Monday, April 03, 2000
It's time for star's power to come out
BY TIM SULLIVAN
The Cincinnati Enquirer
Ken Griffey Jr. reported for work at 10:35 a.m. Sunday morning, and his first order of business was to complain about his office.
I can't hide, he said, his reedy voice rising in mock anguish.
Griffey grew up in the Cincinnati Reds clubhouse. Though he had forgotten the way to the trainer's quarters, he remembered well the traffic pattern in the big room. He knew that the first locker on the right was no place for quiet contemplation, but a bustling corner beside a deafness-inducing stereo speaker.
He had hoped for a more secluded spot. He had hoped to come home inconspicuously.
As if.
The best baseball player of his generation returns to his boyhood haunts as a grown man beneath a magnifying glass. Sixty-three newspapers, 36 television stations and 55 photographers have been assigned credentials for today's Opening Day game, which is the 132nd in Reds history and yet distinctly different from all of its predecessors.
It feels like everyone's on the edge of their seat, said first baseman Hal Morris. This time of the year, it's hard for us (players) to get any more anxious than we already are, but I can't wait to see Junior get introduced. I can't wait to hear this place.

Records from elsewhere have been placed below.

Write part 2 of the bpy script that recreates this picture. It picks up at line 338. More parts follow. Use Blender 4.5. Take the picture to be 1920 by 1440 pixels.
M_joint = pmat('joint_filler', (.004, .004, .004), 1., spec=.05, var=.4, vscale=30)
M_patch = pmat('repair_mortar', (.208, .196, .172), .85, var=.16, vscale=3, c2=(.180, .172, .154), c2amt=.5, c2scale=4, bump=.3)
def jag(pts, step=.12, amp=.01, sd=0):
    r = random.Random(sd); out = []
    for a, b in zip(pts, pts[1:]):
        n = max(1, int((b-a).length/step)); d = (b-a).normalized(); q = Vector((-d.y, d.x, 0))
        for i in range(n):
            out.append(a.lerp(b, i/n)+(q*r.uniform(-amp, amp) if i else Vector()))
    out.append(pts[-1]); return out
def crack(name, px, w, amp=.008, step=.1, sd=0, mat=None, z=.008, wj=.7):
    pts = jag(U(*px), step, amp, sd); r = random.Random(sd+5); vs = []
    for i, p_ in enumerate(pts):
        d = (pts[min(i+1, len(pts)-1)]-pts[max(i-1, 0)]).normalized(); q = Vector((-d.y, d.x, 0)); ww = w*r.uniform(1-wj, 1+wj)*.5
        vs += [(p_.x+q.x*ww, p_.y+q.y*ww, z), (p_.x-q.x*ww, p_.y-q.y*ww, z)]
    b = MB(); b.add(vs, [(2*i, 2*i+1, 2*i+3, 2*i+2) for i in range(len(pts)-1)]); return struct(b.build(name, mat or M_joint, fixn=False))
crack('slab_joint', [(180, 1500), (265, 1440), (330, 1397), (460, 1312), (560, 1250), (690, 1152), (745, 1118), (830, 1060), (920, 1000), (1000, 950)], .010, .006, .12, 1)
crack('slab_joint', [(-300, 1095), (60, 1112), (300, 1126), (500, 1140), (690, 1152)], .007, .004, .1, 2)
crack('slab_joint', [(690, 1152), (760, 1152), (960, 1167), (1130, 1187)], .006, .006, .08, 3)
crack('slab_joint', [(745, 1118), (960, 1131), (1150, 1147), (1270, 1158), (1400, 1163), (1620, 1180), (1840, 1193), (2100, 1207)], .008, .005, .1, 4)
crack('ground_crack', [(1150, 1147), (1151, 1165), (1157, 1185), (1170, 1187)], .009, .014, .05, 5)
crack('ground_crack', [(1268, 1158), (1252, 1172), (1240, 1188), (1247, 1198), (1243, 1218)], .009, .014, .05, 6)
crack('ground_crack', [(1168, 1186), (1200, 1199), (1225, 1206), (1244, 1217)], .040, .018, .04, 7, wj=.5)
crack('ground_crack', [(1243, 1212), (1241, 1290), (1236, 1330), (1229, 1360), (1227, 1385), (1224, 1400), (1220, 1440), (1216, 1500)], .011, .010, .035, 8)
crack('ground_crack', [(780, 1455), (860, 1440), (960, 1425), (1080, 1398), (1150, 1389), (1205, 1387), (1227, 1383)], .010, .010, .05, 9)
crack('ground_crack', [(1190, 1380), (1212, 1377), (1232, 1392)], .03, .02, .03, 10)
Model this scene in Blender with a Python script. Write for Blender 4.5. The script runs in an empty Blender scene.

The Reds won 96 games last year, extending their season an extra day for a one-game playoff against the New York Mets. Six months later, the lineup from that Oct. 4 game was still posted on the clubhouse wall beside Griffey's cubicle Sunday afternoon. The nameplates of departed outfielders Greg Vaughn and Mike Cameron had been removed, but the rest of Al Leiter's victims remained a mute testimony to what might have been.
Yet rather than dwell on that defeat, Reds fans have spent the winter anticipating better days a new era featuring Griffey in center field, tracking fly balls with feline grace, sending hanging sliders into lunar orbit, filling seats customarily left vacant, reviving a dormant baseball town with his singular star power.
Today's game with the Milwaukee Brewers sold out in slightly more than three hours. The most expensive tickets at Cinergy Field those in the blue and green levels are sufficiently scarce to be considered investment-grade. New advertising signage much of it attributable to the Griffey phenomenon will generate close to a million dollars for the ball club.
For the generation of Cincinnatians too young to recall the Big Red Machine, Ken Griffey Jr. is a legend in their own time. If he can manage to hit two home runs before the All-Star break, Griffey will become the youngest player ever to reach 400 career homers. He might try to hide, but his talent always gives him away.
In years past, we were a middle-of-the-pack type team, said outfielder Dmitri Young. Last year, we were the only ones who believed in ourselves. This year, with the addition of (Dante) Bichette and Griffey, everyone expects us to go to a new level. I expect us to get to the playoffs and the World Series. It's the start of one of the greatest seasons any Cincinnati team has ever had.
Optimism is always abundant on Opening Day, Sean Casey's broken thumb notwithstanding. Joe DiMaggio once compared the sense of wonder and excitement on Opening Day to that of a child contemplating still-wrapped birthday presents. When Reds third baseman Aaron Boone was young, he would sleep with his bats on the eve of his Little League opener. Boone is all grown up now, but the thrill of the first game is undiminished.
I'm sure I'm going to be really nervous, he said. It's one game of 162, but it's a little different feel.
Opening Day is the one time during the season when each player is introduced before the game. Reds marketing director Cal Levy is charged with keeping the ceremonies running on schedule, and anticipates having to interrupt a lengthy ovation.
I'm not going to let it get out of hand, Levy said. He (Griffey) doesn't want it to get out of hand.
Ken Griffey Jr. would prefer to go about his business incognito. For days, he has resisted Opening Day-related questions, eager to deflect some of the unrelenting attention.
Reds Hall of Famer Joe Morgan rarely resists a question. Asked Sunday what Griffey might be feeling, Morgan invoked his own homecoming game with the San Francisco Giants.
He played ball in Seattle, but this is his home, Morgan said. When he steps out on that field, he'll have a special feeling that he's never had as a baseball player. He's had Opening Days before. But this is his Opening Day.